- _Records shown_
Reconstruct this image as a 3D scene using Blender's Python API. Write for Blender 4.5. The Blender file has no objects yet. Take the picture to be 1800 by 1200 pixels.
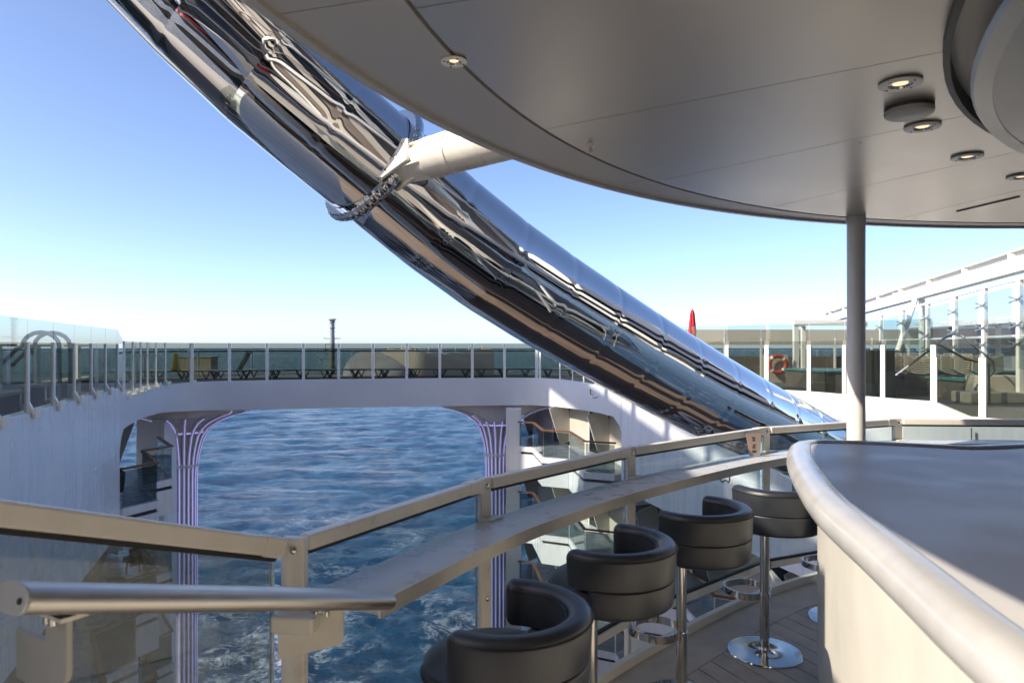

==

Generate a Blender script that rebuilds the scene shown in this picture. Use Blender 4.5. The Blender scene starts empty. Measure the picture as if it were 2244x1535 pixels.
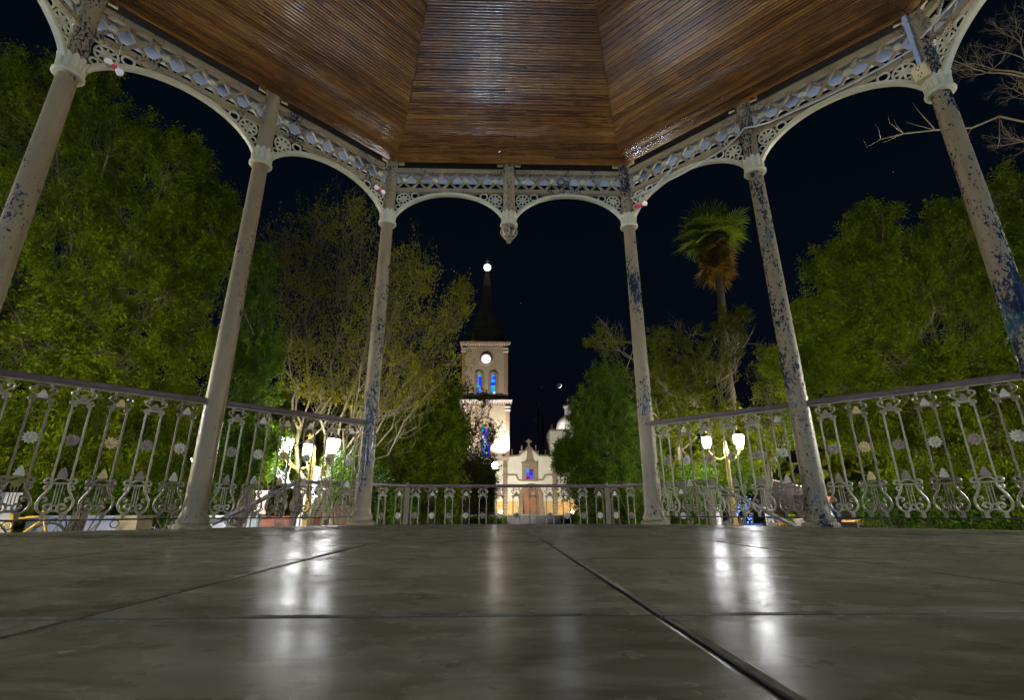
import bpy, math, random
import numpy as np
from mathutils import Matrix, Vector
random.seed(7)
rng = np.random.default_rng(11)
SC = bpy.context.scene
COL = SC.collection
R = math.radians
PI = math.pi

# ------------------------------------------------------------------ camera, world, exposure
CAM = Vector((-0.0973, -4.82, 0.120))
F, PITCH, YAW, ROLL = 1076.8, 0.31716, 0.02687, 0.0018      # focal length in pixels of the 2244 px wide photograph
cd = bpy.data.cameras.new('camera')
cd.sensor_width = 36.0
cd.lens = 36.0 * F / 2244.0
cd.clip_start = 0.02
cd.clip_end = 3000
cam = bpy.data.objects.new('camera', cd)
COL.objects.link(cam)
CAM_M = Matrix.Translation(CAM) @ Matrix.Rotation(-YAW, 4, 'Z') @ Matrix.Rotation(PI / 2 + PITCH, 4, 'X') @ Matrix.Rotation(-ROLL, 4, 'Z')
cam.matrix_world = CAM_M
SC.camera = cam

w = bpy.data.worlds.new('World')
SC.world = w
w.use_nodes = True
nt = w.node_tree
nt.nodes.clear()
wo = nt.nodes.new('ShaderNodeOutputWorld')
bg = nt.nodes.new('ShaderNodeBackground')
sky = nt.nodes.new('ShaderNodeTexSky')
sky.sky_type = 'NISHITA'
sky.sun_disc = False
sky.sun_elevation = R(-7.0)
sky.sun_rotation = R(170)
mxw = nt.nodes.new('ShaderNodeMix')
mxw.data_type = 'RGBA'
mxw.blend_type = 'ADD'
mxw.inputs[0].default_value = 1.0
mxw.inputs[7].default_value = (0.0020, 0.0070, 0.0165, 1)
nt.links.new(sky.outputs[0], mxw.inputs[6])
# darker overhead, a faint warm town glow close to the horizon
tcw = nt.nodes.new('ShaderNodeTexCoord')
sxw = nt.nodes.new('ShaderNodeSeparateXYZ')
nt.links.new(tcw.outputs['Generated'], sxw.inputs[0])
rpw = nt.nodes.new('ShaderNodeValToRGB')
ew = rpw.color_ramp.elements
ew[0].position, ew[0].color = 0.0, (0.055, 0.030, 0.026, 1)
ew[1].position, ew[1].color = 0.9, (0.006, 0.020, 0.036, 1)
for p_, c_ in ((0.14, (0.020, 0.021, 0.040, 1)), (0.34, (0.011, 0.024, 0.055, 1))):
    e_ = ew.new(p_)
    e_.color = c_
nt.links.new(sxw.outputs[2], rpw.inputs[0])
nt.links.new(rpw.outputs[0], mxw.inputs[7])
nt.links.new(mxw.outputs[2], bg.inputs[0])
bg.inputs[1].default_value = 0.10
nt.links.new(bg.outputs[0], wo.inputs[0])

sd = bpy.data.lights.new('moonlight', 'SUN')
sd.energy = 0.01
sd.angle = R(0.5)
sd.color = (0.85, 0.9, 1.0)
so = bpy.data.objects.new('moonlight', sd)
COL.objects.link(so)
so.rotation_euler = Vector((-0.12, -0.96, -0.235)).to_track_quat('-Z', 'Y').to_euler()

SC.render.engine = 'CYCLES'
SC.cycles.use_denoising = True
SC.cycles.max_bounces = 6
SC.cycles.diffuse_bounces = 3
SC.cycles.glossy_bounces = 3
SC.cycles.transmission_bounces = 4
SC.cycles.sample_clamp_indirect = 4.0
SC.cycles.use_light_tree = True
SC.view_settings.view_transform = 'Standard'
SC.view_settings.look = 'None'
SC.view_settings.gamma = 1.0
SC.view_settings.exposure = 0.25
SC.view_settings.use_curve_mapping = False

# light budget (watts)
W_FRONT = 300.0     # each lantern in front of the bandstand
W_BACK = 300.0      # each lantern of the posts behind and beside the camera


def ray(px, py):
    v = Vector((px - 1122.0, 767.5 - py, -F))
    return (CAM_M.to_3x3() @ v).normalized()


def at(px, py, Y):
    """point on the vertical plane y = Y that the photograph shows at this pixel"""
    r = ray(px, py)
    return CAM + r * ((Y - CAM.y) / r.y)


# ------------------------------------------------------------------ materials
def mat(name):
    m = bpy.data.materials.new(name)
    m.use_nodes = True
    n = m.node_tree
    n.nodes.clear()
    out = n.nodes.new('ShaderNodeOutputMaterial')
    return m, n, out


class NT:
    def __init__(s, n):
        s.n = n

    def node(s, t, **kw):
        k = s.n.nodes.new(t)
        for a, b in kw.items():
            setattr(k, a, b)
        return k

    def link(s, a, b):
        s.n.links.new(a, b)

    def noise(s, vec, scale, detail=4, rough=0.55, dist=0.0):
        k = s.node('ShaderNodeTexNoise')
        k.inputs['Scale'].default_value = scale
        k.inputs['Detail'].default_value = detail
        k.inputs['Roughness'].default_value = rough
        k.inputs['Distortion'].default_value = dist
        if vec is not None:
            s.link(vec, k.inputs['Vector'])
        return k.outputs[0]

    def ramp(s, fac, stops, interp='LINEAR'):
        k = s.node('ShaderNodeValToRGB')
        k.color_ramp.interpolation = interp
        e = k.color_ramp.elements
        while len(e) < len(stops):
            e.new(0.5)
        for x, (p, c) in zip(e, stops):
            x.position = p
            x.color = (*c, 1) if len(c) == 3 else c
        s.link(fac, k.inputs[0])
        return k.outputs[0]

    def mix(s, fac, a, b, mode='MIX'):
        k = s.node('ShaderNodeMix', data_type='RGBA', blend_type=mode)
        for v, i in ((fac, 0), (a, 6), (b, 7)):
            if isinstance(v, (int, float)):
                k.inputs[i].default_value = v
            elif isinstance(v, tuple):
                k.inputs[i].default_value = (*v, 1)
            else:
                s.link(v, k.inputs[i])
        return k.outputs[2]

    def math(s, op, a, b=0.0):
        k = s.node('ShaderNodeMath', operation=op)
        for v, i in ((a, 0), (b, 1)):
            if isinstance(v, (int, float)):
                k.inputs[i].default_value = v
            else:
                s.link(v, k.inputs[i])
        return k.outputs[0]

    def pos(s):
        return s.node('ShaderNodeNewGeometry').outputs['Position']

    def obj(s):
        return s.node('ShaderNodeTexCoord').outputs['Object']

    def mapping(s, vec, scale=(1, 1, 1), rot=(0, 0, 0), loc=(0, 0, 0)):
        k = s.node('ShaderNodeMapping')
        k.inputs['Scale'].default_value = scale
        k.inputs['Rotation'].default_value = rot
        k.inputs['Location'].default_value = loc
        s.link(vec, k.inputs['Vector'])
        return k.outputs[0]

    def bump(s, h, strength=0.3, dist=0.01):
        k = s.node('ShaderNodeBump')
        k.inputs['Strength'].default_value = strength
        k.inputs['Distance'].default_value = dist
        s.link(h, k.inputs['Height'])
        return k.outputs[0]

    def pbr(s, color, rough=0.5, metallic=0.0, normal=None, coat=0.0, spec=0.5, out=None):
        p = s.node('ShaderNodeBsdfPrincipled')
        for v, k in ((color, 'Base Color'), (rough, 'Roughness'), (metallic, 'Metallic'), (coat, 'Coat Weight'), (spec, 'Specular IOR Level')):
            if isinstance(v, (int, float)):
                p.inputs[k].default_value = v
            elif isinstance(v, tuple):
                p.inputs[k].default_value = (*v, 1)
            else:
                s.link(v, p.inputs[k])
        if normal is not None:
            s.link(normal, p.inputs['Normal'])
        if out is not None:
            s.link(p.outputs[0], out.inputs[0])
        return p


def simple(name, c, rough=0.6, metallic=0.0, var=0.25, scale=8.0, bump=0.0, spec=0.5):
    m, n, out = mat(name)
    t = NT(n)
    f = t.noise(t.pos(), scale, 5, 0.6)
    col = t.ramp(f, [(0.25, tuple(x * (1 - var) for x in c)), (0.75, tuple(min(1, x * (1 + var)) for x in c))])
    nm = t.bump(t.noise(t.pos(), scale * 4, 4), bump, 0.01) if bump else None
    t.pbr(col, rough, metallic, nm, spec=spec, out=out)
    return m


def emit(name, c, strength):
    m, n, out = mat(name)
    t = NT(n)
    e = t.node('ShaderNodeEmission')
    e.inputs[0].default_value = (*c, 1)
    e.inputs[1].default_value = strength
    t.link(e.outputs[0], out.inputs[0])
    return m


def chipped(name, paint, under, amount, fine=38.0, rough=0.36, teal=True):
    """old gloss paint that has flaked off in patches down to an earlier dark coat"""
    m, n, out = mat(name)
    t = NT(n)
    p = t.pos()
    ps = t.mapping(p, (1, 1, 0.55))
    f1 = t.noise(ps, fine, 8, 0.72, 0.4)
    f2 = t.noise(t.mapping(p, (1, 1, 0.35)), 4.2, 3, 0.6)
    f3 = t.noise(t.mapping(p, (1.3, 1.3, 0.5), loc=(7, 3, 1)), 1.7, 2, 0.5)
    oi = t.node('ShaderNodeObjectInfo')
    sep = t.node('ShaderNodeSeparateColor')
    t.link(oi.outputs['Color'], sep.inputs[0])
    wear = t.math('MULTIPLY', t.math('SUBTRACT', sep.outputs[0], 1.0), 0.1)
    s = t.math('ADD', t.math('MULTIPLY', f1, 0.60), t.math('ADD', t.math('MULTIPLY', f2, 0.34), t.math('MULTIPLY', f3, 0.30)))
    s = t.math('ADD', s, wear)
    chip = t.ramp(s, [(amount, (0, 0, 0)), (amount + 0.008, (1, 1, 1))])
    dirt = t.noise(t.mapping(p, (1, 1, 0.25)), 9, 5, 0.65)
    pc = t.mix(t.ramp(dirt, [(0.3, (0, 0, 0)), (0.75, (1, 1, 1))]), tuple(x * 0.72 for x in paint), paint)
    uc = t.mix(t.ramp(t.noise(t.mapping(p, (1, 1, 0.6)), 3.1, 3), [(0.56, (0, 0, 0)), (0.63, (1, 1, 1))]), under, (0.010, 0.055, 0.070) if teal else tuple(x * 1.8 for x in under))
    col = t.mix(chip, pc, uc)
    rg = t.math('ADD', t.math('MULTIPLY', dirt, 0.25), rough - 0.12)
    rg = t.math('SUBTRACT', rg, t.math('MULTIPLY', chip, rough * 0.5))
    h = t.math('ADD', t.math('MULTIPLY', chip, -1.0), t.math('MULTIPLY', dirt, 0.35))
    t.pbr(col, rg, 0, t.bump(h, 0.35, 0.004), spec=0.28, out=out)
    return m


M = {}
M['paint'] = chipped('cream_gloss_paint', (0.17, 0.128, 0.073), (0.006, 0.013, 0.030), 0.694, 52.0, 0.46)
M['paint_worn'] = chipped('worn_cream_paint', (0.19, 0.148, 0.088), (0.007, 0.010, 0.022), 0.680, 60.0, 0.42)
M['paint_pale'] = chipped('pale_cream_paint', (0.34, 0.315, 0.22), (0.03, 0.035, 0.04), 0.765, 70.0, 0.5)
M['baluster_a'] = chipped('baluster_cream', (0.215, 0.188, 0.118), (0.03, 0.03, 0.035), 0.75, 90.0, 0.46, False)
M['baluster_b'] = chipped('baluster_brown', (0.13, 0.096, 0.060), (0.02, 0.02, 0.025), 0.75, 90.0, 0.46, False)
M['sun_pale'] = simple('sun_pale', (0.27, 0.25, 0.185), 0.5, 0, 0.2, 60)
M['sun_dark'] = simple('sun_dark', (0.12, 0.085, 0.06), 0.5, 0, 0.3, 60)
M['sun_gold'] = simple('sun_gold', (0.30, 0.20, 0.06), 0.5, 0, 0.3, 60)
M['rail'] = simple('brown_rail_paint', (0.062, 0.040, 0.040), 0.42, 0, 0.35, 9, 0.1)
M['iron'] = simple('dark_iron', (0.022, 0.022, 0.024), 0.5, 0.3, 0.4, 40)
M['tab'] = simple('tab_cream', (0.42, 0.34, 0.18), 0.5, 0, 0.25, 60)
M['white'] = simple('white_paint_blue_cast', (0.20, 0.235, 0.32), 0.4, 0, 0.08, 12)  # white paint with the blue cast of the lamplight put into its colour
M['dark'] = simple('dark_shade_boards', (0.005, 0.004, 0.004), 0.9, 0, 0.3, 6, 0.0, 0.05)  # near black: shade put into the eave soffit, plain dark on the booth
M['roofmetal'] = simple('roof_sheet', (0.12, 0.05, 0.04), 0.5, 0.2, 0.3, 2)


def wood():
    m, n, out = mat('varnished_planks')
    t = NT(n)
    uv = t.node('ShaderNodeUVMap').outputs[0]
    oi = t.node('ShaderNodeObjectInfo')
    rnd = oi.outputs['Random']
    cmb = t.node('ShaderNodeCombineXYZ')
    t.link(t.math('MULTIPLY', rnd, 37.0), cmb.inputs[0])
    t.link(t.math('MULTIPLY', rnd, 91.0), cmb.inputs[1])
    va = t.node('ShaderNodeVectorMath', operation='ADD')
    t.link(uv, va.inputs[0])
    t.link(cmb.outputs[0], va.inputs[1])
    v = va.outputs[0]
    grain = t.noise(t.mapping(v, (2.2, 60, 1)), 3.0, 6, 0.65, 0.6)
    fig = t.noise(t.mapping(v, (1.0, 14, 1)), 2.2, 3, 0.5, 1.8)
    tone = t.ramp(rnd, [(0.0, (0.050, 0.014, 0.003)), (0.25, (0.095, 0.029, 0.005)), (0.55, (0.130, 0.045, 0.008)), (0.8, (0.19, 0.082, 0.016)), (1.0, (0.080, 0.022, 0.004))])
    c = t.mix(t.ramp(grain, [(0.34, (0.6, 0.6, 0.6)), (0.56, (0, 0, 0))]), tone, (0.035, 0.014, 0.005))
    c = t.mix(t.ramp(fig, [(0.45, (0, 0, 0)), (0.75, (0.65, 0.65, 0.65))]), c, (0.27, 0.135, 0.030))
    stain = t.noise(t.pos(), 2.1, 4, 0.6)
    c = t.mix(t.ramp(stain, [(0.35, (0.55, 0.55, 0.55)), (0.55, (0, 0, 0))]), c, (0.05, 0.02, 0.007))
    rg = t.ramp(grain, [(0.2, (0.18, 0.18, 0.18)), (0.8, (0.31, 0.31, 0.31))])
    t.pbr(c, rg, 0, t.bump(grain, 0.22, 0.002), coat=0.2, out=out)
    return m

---

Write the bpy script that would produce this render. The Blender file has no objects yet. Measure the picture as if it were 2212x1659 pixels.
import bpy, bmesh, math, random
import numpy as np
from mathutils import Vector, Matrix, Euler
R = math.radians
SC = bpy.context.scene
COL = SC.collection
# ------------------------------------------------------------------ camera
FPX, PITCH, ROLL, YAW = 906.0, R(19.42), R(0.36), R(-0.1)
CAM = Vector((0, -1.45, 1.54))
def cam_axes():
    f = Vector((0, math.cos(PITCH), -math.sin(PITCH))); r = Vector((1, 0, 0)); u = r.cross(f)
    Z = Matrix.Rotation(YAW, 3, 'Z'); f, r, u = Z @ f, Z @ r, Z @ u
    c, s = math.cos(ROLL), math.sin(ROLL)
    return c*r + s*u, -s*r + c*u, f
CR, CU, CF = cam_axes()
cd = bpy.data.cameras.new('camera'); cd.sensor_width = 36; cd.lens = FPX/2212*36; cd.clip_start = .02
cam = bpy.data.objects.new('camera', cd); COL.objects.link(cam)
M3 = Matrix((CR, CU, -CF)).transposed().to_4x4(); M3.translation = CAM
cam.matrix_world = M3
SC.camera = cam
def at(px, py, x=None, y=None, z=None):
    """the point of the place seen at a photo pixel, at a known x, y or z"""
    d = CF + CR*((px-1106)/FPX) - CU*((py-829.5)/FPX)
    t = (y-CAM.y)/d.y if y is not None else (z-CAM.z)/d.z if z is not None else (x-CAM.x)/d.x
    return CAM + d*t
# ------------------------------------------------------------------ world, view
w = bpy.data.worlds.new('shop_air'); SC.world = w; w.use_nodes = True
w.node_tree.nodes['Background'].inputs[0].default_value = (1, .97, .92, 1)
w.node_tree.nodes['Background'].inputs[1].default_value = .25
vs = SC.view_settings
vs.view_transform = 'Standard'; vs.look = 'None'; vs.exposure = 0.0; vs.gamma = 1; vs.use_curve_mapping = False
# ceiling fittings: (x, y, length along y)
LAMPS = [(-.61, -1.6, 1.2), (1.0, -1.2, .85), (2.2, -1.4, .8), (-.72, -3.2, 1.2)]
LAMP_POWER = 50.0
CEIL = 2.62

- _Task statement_
Write down every line of the data above that includes the string "render".

- _Right answer_
SC.render.engine = 'CYCLES'
Write the bpy script that would produce this render. The Blender file has no objects yet. Measure the picture as if it were 2212x1659 pixels.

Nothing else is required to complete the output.